Brett Larrner's recap of day 1 from the Hakone Ekiden is a must read. The times achieved were amazing. Yes the conditions were ideal as there was a slight tailwind, but the top 4 teams all broke the Day 1 record and 8 guys broke previous course records for their legs led by 19-year old Vincent Yegon who ran the 21.4 km third stage in 59:25. That's 58:35 half marathon pace and keep it going for nearly another minute. Pretty damn good for someone with 13:28/27:47 pbs.
After it was over, Larner tried to make sense of it all and he had no choice but to give a lot of the credit to the shoes.
Larner wrote:
What to make of it all?
Hakone legends doing guest commentary were stunned by the quality of the performances throughout the day. Yasuyuki Watanabe, former Hakone stage record holder and college coach of marathon national record holder Suguru Osako, said, "I kept thinking there was something wrong with my stopwatch. As someone who ran 66 minutes on the Second Stage I didn't think I'd see 65 minutes happen in my lifetime." Toshihiko Seko, another former Hakone record holder, one of the world's all-time great marathoners and current JAAF director of marathoning, could only stammer, "The conditions were really good."
He was right, of course, as temperatures were mostly under 10˚C and there was a very light tailwind much of the way, but the most honest commentary came from First Stage winner Yonemitsu. When an announcer asked him in a post-ran stage victory interview how it felt to have tied Watanabe's all-time #2 mark Yonemitsu answered, "Well, these days there are the shoes, the Vaporfly, so I don't feel especially psyched about it."

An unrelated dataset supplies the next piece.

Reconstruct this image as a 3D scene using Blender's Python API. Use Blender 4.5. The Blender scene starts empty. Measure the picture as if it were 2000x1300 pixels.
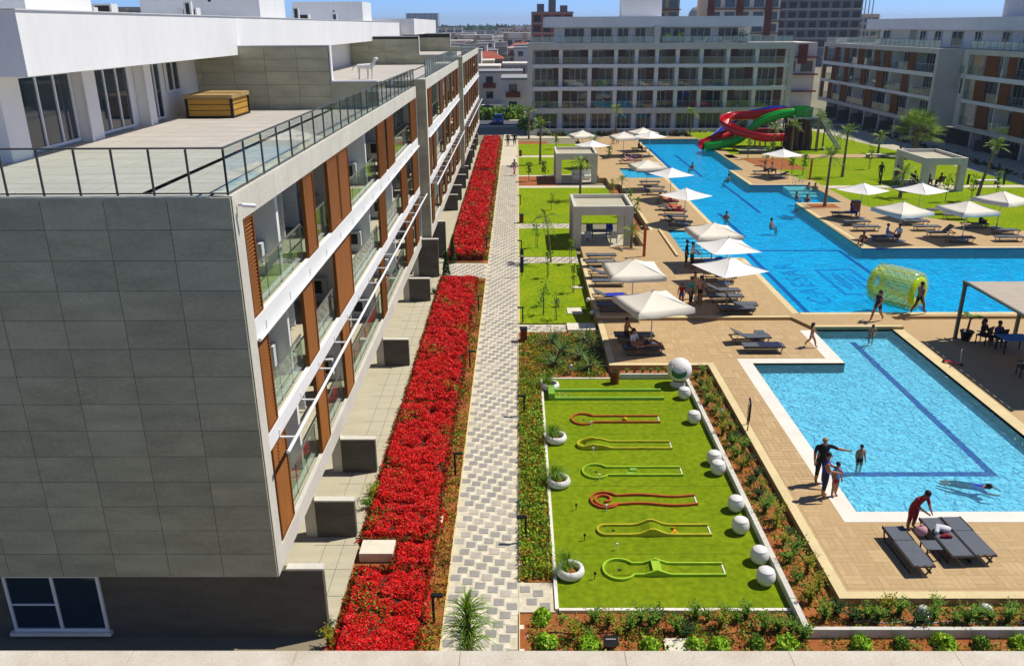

...19 of the 21 guys on the First Stage were wearing them [the Vaporflys]. The rest of the stages were probably about the same. If the shoes were banned tomorrow would today's marks ever be touched? Miyashita's Fifth Stage record, yes. The unbroken First Stage record, probably. Yoshida's Fourth Stage record, maybe. Aizawa's Second Stage record, probably not. Yegon's Third Stage record, no way in hell.
In terms of relation to the times and records of Hakone's past the elephant in the room is probably more of a bull in a china shop.